Net-zero Carbon Emissions: Behaviour Change

Lord Browne of Ladyton Excerpts
Thursday 16th September 2021

(2 years, 7 months ago)

Lords Chamber
Read Full debate Read Hansard Text Read Debate Ministerial Extracts
Lord Browne of Ladyton Portrait Lord Browne of Ladyton (Lab)
- Hansard - -

My Lords, it is a genuine pleasure to follow the right reverend Prelate. I commend him for reminding us how important it is to consider first those at the bottom of the pay scale; I thank him for that.

I congratulate my noble friend Lady Blackstone and thank her for instituting and introducing this important debate on the role of behaviour change and the case for a public engagement strategy in helping us to reach net-zero carbon emissions by 2050. She made an excellent and comprehensive speech, which has already been commended. I hope the Minister will respond positively to it, as she asked him to do.

I thank all the organisations that have circulated briefing papers to speakers and more broadly. They are all of value and, like the excellent Library and Peers for the Planet briefings, have increased my knowledge and contributed to our debate even before a word had been spoken in the Chamber. On that point, let me take just a few seconds to repeat a suggestion that I have made twice before in the context of debates in your Lordship’s House.

I cannot do justice to any of the briefings—I have no intention of going through the many proposals they suggest; we can all read them for ourselves—but they contain many good points and, as the focus of this debate is on public engagement, I ask again: can we not open a web-based portal for every debate, or at least some, which would allow people who wish to engage with us to post their briefings in real time and have them preserved with the official record of the debate, and would expand the debate out into society? It would create a much more inclusive context for our work and allow us a significant amount of outreach too, given that we are constantly seeking ways to make our deliberations more relevant to a wider audience.
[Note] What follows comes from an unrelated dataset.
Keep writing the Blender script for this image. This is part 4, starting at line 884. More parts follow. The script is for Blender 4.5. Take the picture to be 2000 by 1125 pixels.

According to the CCC report, three-fifths of the measures required to get to net-zero emissions will require at least some degree of behavioural and social change. However, as Lorraine Whitmarsh, professor of environmental psychology at the University of Bath, commented:

“But this only factors in changes in consumer behaviour, such as switching from petrol to electric cars, or gas boilers to heat pumps.”


The list is endless; it has already been covered substantially in contributions. She continued:

“This is a very narrow definition of behavioural and social change. People are not only consumers—they are citizens, parents, members of communities, employees, employers and political actors.”


I add to that that people are company directors, politicians and Ministers. One view is that the truth may be that all the measures required to get to net zero depend on behavioural change by people.

As I have already said, I cannot do justice to any or all of the briefings I received, but for the rest of what I am going to say I will concentrate on the issue of trust, because that is about our behaviour—not just that of Ministers but of parliamentarians. I was struck by the last bullet point in the Climate Outreach briefing I received, which says:

“The public takes strong cues from government action so policies and government spokespeople”—


I would add parliamentarians—

“need to be seen as being in tune with the action being asked of individuals.”

The heading that it gives is that the Government needs to be in step.

Regrettably, at a micro level the Government, and probably many of us, have recently had problems in this area. The sight of a Cabinet—at which there were at least 27 senior members of the Government sitting close together around a table without face masks—agreeing that a key message to deliver to the people is to wear a mask in crowded settings was not helpful, nor is the regular drumbeat we have of Ministers and others being embarrassed by being asked simple questions such as, “What sort of car do you drive?” This is really important, and all of it is very good fun at this level, but at the macro level there is an important issue. If people are to be persuaded to change their personal behaviours, Governments, leaders and we must inspire confidence that we are tackling the larger and more difficult challenges—and we are comprehensively failing to do that. We regularly say that the Government’s primary responsibility is their duty to protect citizens. We have to be really careful that asking individual citizens to bear the burden of a substantial share of global warming does not reverse that relationship, moving responsibility from the protectors to those who should be protected. Part of the public engagement strategy must be empowering citizens to hold their Governments to account for their responsibilities, first and foremost.

A relatively recent report from the Carbon Disclosure Project—now known as the CDP—found that just 100 companies were responsible for 71% of global emissions since 1988 and that a mere 25 corporations and state-owned entities were responsible for more than half of global emissions. Mostly these are fossil fuel companies, and China is responsible for a disproportionately large share of global greenhouse gas emissions due to its coal production and consumption. A few countries and companies are responsible for so much of global greenhouse gas emissions that our first response should be, at business and government level, to ensure that people take responsibility for curbing industrial emissions. That should be our priority.

This is not to say that individuals cannot do things. They can, of course: we have heard about them and there are lists of them. Every contribution helps, but we must be careful not to get to the point where these failings are considered morally blameworthy. In particular, individuals living in poor countries who have contributed almost nothing to climate change deserve the most support and the least guilt.

I repeat that the most effective change in behaviour will be to empower citizens to hold those who are responsible for climate change accountable for their actions. That is why a successful COP 26 is so crucial. Unfortunately, I am not very confident that it will deliver.